Als der erste Band des „Kapitals“ am 14. September 1867 im Börsenblatt des Deutschen Buchhandels als Neuerscheinung annonciert wird, dürften wohl weder der Hamburger Verleger Otto Meissner noch Karl Marx selbst geahnt haben, dass dieses Buch (mit den beiden folgenden, nach dem Tod des Verfassers erschienenen Bänden) zu den wichtigsten und bis heute weltweit einflussreichsten Schriften zur Ökonomie und politischen Philosophie zählen würde. Im selben Jahr hatte Meissner übrigens auch deutlich weniger gewichtige Titel im Programm, etwa „Die Käfer von Hamburg und Umgebung“ eines gewissen C.H. Preller.

Wo Marx in Hamburg schlief, residiert die Deutsche Bank

Warum wählte Marx also ausgerechnet den in Hamburg ansässigen Verlag, um sein magnum opus herauszubringen? Das habe gewiss auch mit Zufällen zu tun, sagt Mario Bäumer, der gegenwärtig eine Ausstellung zum „Kapital“ vorbereitet. „Einerseits hatte Friedrich Engels bei Meissner bereits seine Schrift über die preußische Militärfrage veröffentlicht und dabei offenbar ganz gute Erfahrungen gemacht. Andererseits war Hamburg nicht von der preußischen Zensur betroffen.“

Und was ist mit den Schauplätzen des Marx-Besuches, dessen Verlauf der Autor Michael Sommer auf der Grund­lage von Briefen und anderen Quellen geradezu minuziös rekonstruiert hat, nach 150 Jahren noch zu sehen? Der „Landungsplatz für Dampfschiffe“, an dem Marx von Bord ging, befand sich ungefähr dort, wo ab 1907 die Pontons der St. Pauli-Landungsbrücken errichtet wurden.
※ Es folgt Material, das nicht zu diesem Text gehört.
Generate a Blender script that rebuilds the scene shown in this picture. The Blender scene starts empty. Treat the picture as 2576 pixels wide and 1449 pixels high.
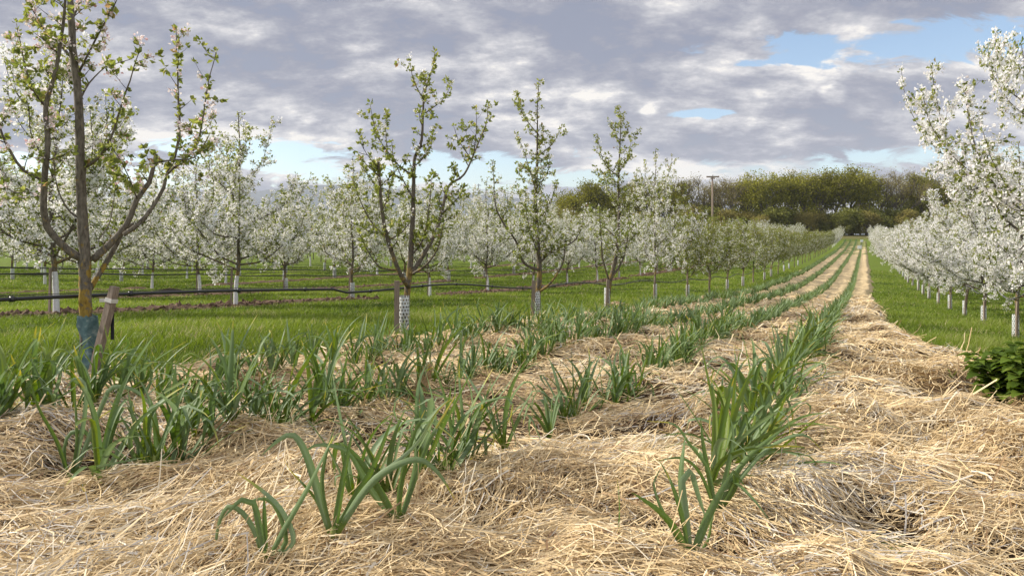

Das Haus Bergstraße 26, in dem der Verlag Otto Meissner 1867 seinen Sitz hatte, wurde beim alliierten Bombenangriff im Juli 1943 zerstört und später komplett abgerissen. Heute befindet sich hier direkt neben der Europa Passage eine Filiale von Balzac Coffee.

Auch Zingg’s Hotel ging im Feuersturm unter. Auf dem Grundstück gegenüber der Handelskammer errichtete der Architekt Georg Wellhausen 1953 ein Bürogebäude, das heute der Deutschen Bank dient – wie passend für die einstige Herberge des „Kapital“-Autors.